The risks with this approach are
-
Security Since RLS would be applied within the same transaction as the insert/update/delete, it needs to be hella performant or your transaction throughput will decrease as the number of subscribers increases.
-
Consistency If we're operating inside a trigger, we need to release the transaction ASAP. If the external process we're communicating with is temporarily unavailable, the choices are to hold the current transaction until it becomes available again (a bad option), or drop the message and continue (another bad option)
I think a workaround to that issue might be to write messages to a table in the graphql
schema and have the external process read from that table. That would always be available (no networking issues) and have ACID guarantees. I also like that option because it keeps everything contained within postgres and feels aligned with pg_graphql philosophically.
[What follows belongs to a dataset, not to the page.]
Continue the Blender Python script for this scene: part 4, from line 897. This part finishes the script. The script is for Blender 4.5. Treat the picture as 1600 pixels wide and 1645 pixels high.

The potential downside is that its a source of write amplification.
I have a good understanding of the WAL approach, but I'd like to explore the trigger option (specifically around performance) before making a decision.
next up we have
Transport
Neither Postgres or PostgREST have a solution for web sockets or server push so there's no way around having a separate process running to hold persistent connections.
That process could be truly standalone, or it could be a postgres background worker . Background workers sound great in theory but they're fiddly to deploy/debug and require the database to restart to upgrade (no more transactional upgrades).
For supabase to adopt either of those approaches the memory footprint would have to be small enough to comfortably fit on free-tier hardware with a high degree of scalability (at least hundreds of concurrent subscribers).
Lots to explore and think about. We'll get there but it going to take a while to get it right
@olirice May be following articles will give you some insight
https://neon.tech/blog/serverless-driver-for-postgres https://neon.tech/blog/quicker-serverless-postgres
@olirice is there any progress on this or is this likely not to happen?
@rlee1990 if this is something you need I'd recommend checking out realtime or an externally hosted GraphQL option
There are several paths forward for this feature but all of them have trade-offs and/or are heavy lifts. Since there are other features we still need for pg_graphql, this one is probably continue to get put on the back burner until the easier wins are all complete
The issue with realtime is that we are pulling multiple tables in at once in graphql but can't in real-time that I know of. If we could listen to views in real-time or some that would help but thanks for the update.